I decided I can’t attach the MCPCB+shelf with screws because I’ll never be able to drill adequate holes without a drill press and expensive bits. Maybe next year?
To do:

  • Attach MCPCB to driver-shelf (and possibly inside of head) with either thermally-conductive epoxy or arctic silver alumina
  • Run and solder switch wires and LED +/- wires
  • Focusing
  • Either drill holes into the spacer to accommodate, or (more likely) cut with hacksaw, the screws that hold the driver to the shelf (currently they extend several millimeters above the shelf)

Yes, I know it’s going to be fantastic fun to solder the LED wires to the MCPCB now that it’s on like 0.75lbs of copper

Is the file really dull or actually just in need of a good cleaning? Files clog, especially when used on soft metals. There is a tool called a file card.

The short, fine, stiff steel bristles are used to clean the metal bits that stick in the cut file face.

Available in many online stores and well-stocked hardware stores/departments. Indispensable!

That is such a HUNK of beautiful copper! lol. Impressive.

I was thinking the same about the file…probably just pinned and loaded, not dull. Even the cheapest files these days from China are of a rockwell hardness that is far higher than any copper or bronze…heck, even the “soft” jeweler’s wax files are plenty hard enough not to dull even if misused by stroking backwards. I don’t know if a file card would be enough for copper pinning (it’s generally not for aluminum) so you might need to spend time with a stout needle or sharp pick to clean up the grooves. Alternatively, you could flatten a short piece of copper pipe and run it down the length of the cut grooves in the file, like if you were pushing a wood chisel forward…so it moves across the flat of the file (on an angle with the grooves) rather than top to bottom as the travel would be when actually filing. That’s a quick way to clear up a file and usually the copper won’t leave bits behind when used in that fashion. Sometimes chalking a file before use will help prevent this or at least limit it a bunch.

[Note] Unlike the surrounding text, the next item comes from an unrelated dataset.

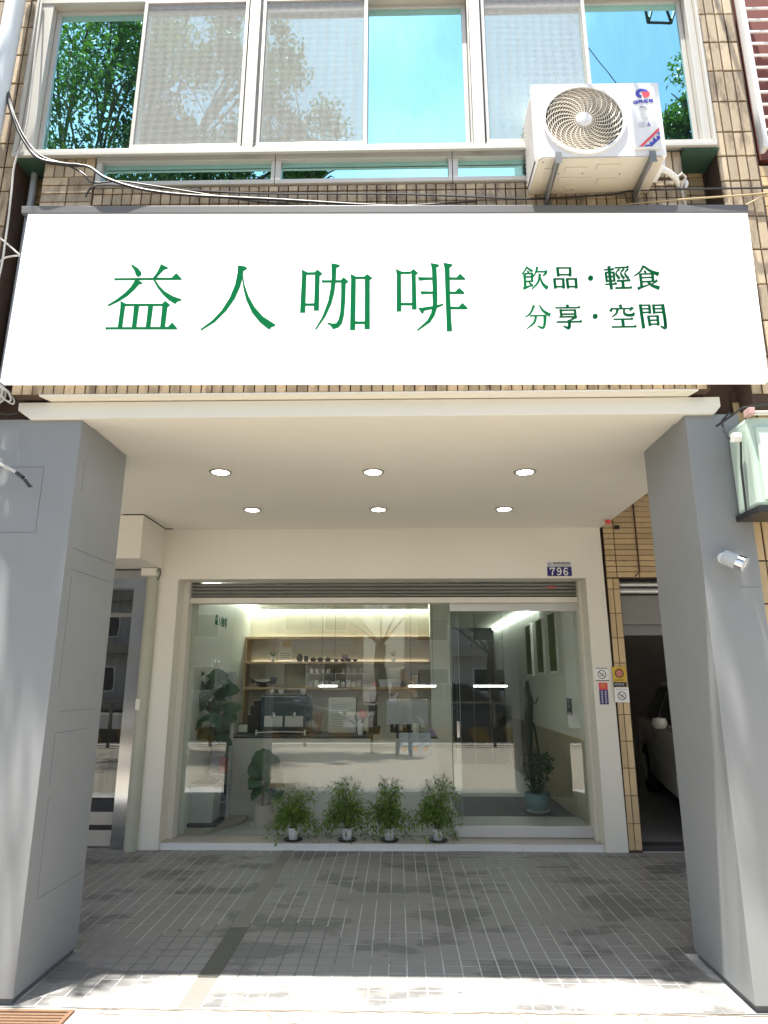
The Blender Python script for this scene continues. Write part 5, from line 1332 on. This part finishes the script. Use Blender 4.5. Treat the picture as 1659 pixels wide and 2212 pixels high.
# shelves on the back wall
sv = thing('wall_shelving', (-.8, 9.25, 1.4), 'three long warm lit wooden shelves on the back wall', 'shelving')
for z in (1.385, 1.72, 2.045):
    bx('shelf', M['wood'], sv, -2.06, .435, 9.06, 9.349, z - .02, z + .015, bevel=.003)
bx('side_panel', M['wood'], sv, -2.0605, -2.04, 9.08, 9.349, .9, 2.03)
for z in (1.737, 2.062):
    bx('led_strip', M['shelfled'], sv, -2.0, .42, 9.325, 9.335, z - .0015, z + .006)


def lathe_thing(name, label, cat, group, prof, x, y, z, m, lid=None):
    t = thing(name, (x, y, z), label, cat, group)
    MB().lathe(prof, n=20).build('body', m, t, smooth=True, local=True)
    if lid: MB().lathe(lid[0], n=20).build('lid', lid[1], t, smooth=True, local=True)
    return t


ZS = 1.7355
lathe_thing('vase', 'tall dark glazed vase on the middle shelf', 'vase', 'dark pottery on the shelf', [(0, 0), (.03, 0), (.045, .03), (.045, .06), (.028, .085), (.03, .10), (0, .10)], -1.33, 9.17, ZS, M['purple'])
lathe_thing('vase', 'short dark straight jar right of the tall vase', 'vase', 'dark pottery on the shelf', [(0, 0), (.028, 0), (.032, .02), (.030, .06), (.034, .07), (0, .07)], -1.24, 9.17, ZS, M['purple'])
for i, lab in enumerate(('first dark lidded teapot right of the straight jar', 'second dark lidded teapot on the middle shelf', 'third dark lidded teapot, widest on the shelf')):
    t = lathe_thing('teapot', lab, 'teapot', 'dark pottery on the shelf', [(0, 0), (.03, 0), (.046, .022), (.03, .042), (.008, .055), (0, .058)], -1.145 + i * .098, 9.17, ZS, M['purple'])
    MB().tube([(.04, 0, .02), (.06, 0, .03), (.065, 0, .042)], .006, 6).build('spout', M['purple'], t, local=True)
for i in range(4):
    lathe_thing('bowl', ('small dark bowl on the middle shelf, first right of the teapots', 'small dark bowl below the left lilac canister', 'small dark bowl below the right lilac canister', 'small dark bowl last right of the canisters')[i], 'bowl', 'bowls on the shelf', [(0, 0), (.02, 0), (.04, .03), (.036, .03), (.018, .006), (0, .006)], -.83 + i * .085, 9.14, ZS, M['purple'])
for i in range(2):
    lathe_thing('canister', ('lilac canister behind the bowls, left', 'lilac canister behind the bowls, right')[i], 'canister', 'lilac canisters', [(0, 0), (.022, 0), (.022, .09), (0, .09)], -.745 + i * .05, 9.24, ZS, M['lilac'])
for i in range(8):
    x = -1.16 + i * .075 + (.13 if i > 3 else 0)
    lathe_thing('tea_tin', '%s small tea tin from the left under the middle shelf' % ('first', 'second', 'third', 'fourth', 'fifth', 'sixth', 'seventh', 'eighth')[i], 'tin', 'tea tins in a row', [(0, 0), (.026, 0), (.026, .055), (0, .055)], x, 9.15, 1.5805, M['paper'] if i < 4 else M['sticker'] if 'sticker' in M else M['pot_beige'], ([(0, .0555), (.027, .0555), (.027, .07), (0, .072)], M['wood']))
rk = thing('wire_rack', (-.8, 9.15, 1.4), 'pale rack carrying the small tea tins on the lower shelf', 'rack')
bx('board', M['palegrey'], rk, -1.22, -.45, 9.08, 9.25, 1.568, 1.58)
for a in (-1.21, -.84, -.47):
    bx('post', M['palegrey'], rk, a, a + .012, 9.09, 9.10, 1.4005, 1.5675)
for i in range(10):
    bx('box', M['paper'] if i % 3 else M['palegrey'], rk, -1.19 + i * .072, -1.19 + i * .072 + .055, 9.11, 9.2, 1.4005, 1.47 + .02 * (i % 2))
bt = thing('boat_basket', (-1.81, 9.18, 1.4), 'dark boat shaped wooden basket on the lower shelf', 'basket')
bm_ = MB()
for i in range(9):
    s = -1 + i / 4
    hw = .06 * (1 - s * s) + .006
    zc = .062 * s * s
    bm_.v += [(-1.81 + s * .2, 9.18 - hw, 1.465 + zc), (-1.81 + s * .17, 9.18, 1.402 + zc), (-1.81 + s * .2, 9.18 + hw, 1.465 + zc)]
for i in range(8):
    for k in range(2):
        a = i * 3 + k; bm_.face([a, a + 1, a + 4, a + 3])
bm_.build('hull', M['purple'], bt, fix=False)
for i in range(6):
    bx('packet', M['paper'], bt, -1.93 + i * .036, -1.90 + i * .036, 9.16, 9.2, 1.43, 1.50)
bx('book', M['purple'], bt, -1.72, -1.64, 9.17, 9.19, 1.44, 1.53)
cl = thing('wall_calendar', (-1.56, 9.34, 1.75), 'white calendar with a yellow picture behind the middle shelf', 'calendar')
bx('sheet', M['paper'], cl, -1.645, -1.47, 9.343, 9.3495, 1.745, 2.02)
bx('picture', M['yellow'], cl, -1.60, -1.48, 9.340, 9.3428, 1.93, 2.01)
strokes('print', M['midgrey'], cl, [[(.1, .1 + k * .13), (.9, .1 + k * .13)] for k in range(4)], -1.645, 1.75, .175, .2, 9.3425, .008)
for lab, x in (('little potted plant at the left of the middle shelf', -1.69), ('spreading potted plant at the right of the middle shelf', -.06)):
    t = thing('shelf_plant', (x, 9.16, ZS), lab, 'plant', 'shelf plants')
    MB().lathe([(0, 0), (.022, 0), (.03, .06), (0, .06)], n=16).build('pot', M['pot_white'], t, smooth=True, local=True)
    q = big_leaf('sprig_%d' % int(x * 100), M['leaf_fig'], .10, .018, .1, False)
    for i in range(14):
        put_leaf(q, t, Vector((0, 0, .06)), i * .9, R(70 - 9 * (i % 6)), 1.0)
pfr = thing('picture_frame', (.235, 9.15, 1.4), 'small dark framed picture on the lower shelf', 'frame')
bx('frame', M['black'], pfr, .18, .29, 9.15, 9.165, 1.4005, 1.575)
bx('picture', M['wood'], pfr, .195, .275, 9.147, 9.1498, 1.415, 1.56)
tyy = thing('storage_bin', (-.1, 9.15, 1.4), 'grey open storage bin on the lower shelf', 'bin')
MB().prism([(-.24, 1.4005), (.03, 1.4005), (.05, 1.50), (-.26, 1.50)], 9.08, 9.25, 'y').build('bin', M['palegrey'], tyy, bevel=.006)
bx('clear_lid', M['clear'], tyy, -.26, .05, 9.085, 9.245, 1.502, 1.65)
lathe_thing('red_ball', 'red round ornament beside the storage bin', 'ornament', None, [(0, 0), (.02, .004), (.034, .03), (.02, .06), (0, .064)], -.31, 9.12, 1.5805 - .18, M['pink'])

# lit lines: cove strips and pendant bars
cv = thing('cove_light', (-.8, 9.3, 2.5), 'glowing white led cove along the top of the back wall', 'light')
bx('strip', M['cove'], cv, -2.05, .43, 9.30, 9.34, 2.475, 2.49)
bx('shade', M['white_paint'], cv, -2.05, .43, 9.18, 9.20, 2.44, 2.519)
c2 = thing('cove_light', (-2.05, 8, 2.5), 'glowing white led cove along the top of the left wall', 'light')
bx('strip', M['cove'], c2, -2.055, -2.02, 7.0, 9.28, 2.475, 2.49)
c3 = thing('cove_light', (1.94, 10, 2.5), 'glowing white led cove along the top of the right wall', 'light')
bx('strip', M['cove'], c3, 1.915, 1.95, 9.2, 13.6, 2.475, 2.49)
for lab, xa, xb in (('short white led bar lamp above the espresso machine', -.96, -.74), ('white led bar lamp above the till screen', .13, .46), ('white led bar lamp in the passage on the right', .92, 1.32)):
    t = thing('bar_lamp', ((xa + xb) / 2, 8.3, 1.42), lab, 'lamp', 'led bar lamps')
    bx('bar', M['bar'], t, xa, xb, 8.29, 8.31, 1.412, 1.428)
    bx('housing', M['white'], t, xa, xb, 8.285, 8.315, 1.4285, 1.44)
    MB().tube([(xa + .03, 8.3, 1.44), (xa + .03, 8.3, 2.519)], .002, 4).tube([(xb - .03, 8.3, 1.44), (xb - .03, 8.3, 2.519)], .002, 4).build('wire', M['cable'], t)

# right wall: framed pictures, switch panel, wainscot
for lab, (ya, yb, za, zb) in (('tall narrow leaf picture, nearest of the three on the right wall', (8.20, 8.62, 1.575, 2.318)), ('tall narrow leaf picture, middle of the three on the right wall', (8.95, 9.38, 1.565, 2.305)), ('tall narrow leaf picture, farthest of the three on the right wall', (9.75, 10.15, 1.545, 2.285))):
    t = thing('wall_picture', (1.95, (ya + yb) / 2, za), lab, 'picture', 'leaf pictures on the right wall')
    bx('frame', M['white'], t, 1.925, 1.9545, ya, yb, za, zb, bevel=.003)
    bx('print', M['photo'], t, 1.9225, 1.9248, ya + .04, yb - .02, za + .025, zb - .02)
wp = thing('wainscot', (1.95, 9, .06), 'grey wood panelling along the lower right wall', 'panelling')
for i in range(12):
    bx('board', M['wains'], wp, 1.94, 1.9545, 6.88 + i * .42, 6.88 + i * .42 + .415, .0585, .866)
bx('cap', M['wood'], wp, 1.936, 1.9545, 6.88, 11.9, .8665, .878)
swp = thing('switch_panel', (1.95, 7.86, 1.1), 'black switch panel on the right wall near the door', 'switch')
bx('plate', M['black'], swp, 1.943, 1.9545, 7.775, 7.955, 1.105, 1.29, bevel=.003)
for z in (1.14, 1.19, 1.25):
    bx('button', M['palegrey'], swp, 1.9415, 1.9428, 7.85, 7.89, z, z + .012)
rg = thing('floor_mat', (1.2, 8.3, .06), 'dark grey ribbed mat on the shop floor by the door', 'mat')
for i in range(14):
    bx('rib', M['rug'], rg, .66 + i * .0905, .66 + i * .0905 + .086, 7.79, 9.0, .0585, .0635)
ps = thing('partition', (1.0, 10.2, .06), 'dark panelled partition at the end of the passage', 'partition')
bx('panel', M['dark'], ps, .71, 1.93, 12.4, 12.45, .0585, 1.45)
for k_ in range(4):
    bx('stile', M['seam'], ps, .75 + k_ * .3, .78 + k_ * .3, 12.38, 12.3995, .0585, 1.45)
# left wall: lettering, star outline and brochure rack
lt = thing('wall_lettering', (-2.055, 7.8, 2.1), 'small green Chinese lettering on the left shop wall', 'lettering')
xoff = {'yi': -1.685, 'ren': -1.129, 'ka': -.555, 'fei': 0.0}
for i, key in enumerate(('yi', 'ren', 'ka', 'fei')):
    mb = MB()
    for k, p in enumerate(parse(GLYPHS[key])):
        mb.prism([(7.50 + i * .14 + (q[0] - xoff[key]) * .27, 2.10 + (q[1] - 3.45) * .27) for q in p], -2.0575 + .0001 * k, -2.0615, 'x')
    mb.build('character', M['pillar_green'] if False else M['sign_green'], lt)
sta = thing('star_outline', (-2.05, 7.6, 1.6), 'white star shaped outline mounted on the left shop wall', 'wall decoration')
pts = []
for i in range(25):
    a = 2 * math.pi * i / 24
    rr = .17 if i % 2 == 0 else .13
    pts.append((-2.05, 7.62 + 1.6 * rr * math.cos(a), 1.56 + .95 * rr * math.sin(a)))
MB().tube(pts, .006, 6).build('outline', M['white'], sta, smooth=True)
br = thing('brochure_rack', (-1.87, 7.4, .1), 'slim white brochure rack standing behind the rubber plant', 'rack')
bx('back', M['palegrey'], br, -1.99, -1.79, 7.50, 7.515, .1015, 1.58)
for a in (-1.995, -1.79):
    bx('side', M['palegrey'], br, a, a + .01, 7.36, 7.4995, .1015, 1.57)
for i, z in enumerate((.25, .52, .80, 1.08)):
    bx('shelf', M['palegrey'], br, -1.9845, -1.7905, 7.37, 7.4995, z, z + .012)
for i, (m, z) in enumerate((('teal', .27), ('pink', .54), ('photo', .82), ('paper_blue', 1.10))):
    o_ = bx('leaflet', M[m], br, -1.90, -1.80, 7.43, 7.436, z - .005, z + .15)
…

Don……pleased to see a link to Falcon! Seems like hardly anyone has heard of them anymore but they’re still plugging along. They make great stones!

I have an assortment of their points, small diamond files and other stuff including an old air grinder. Still better than most of the no-brand name items.

Substantial effort!

I would be nervous about the centering of the MCPCB in your situation. I wonder how you made that work. The de-lens might have been safer to perform after the reflow, to avoid flux spatter or whatever, but it looks like it made it through clean.

I didn’t get a picture, but:

I screwed the driver-shelf into the head and set it over the copper spacer while it was on the hot plate. The driver-shelf has a centered hole in it already, which I used to position the MCPCB while the solder was liquid. The emitter is just large enough that I’m hoping this will be “good enough”.

The light is done and working, I’ll get this thread updated tonight or tomorrow night.

LED is slightly off-center. I should still have peak throw in the center, since the SBT90.2 is large enough that part of it is still in the focal point, but the beam is sub-optimal. Sure is bright, though.

Maybe my next mod is to cram 6 SBT90.2 into a EC06? Wait, that’s like $200 just in emitters.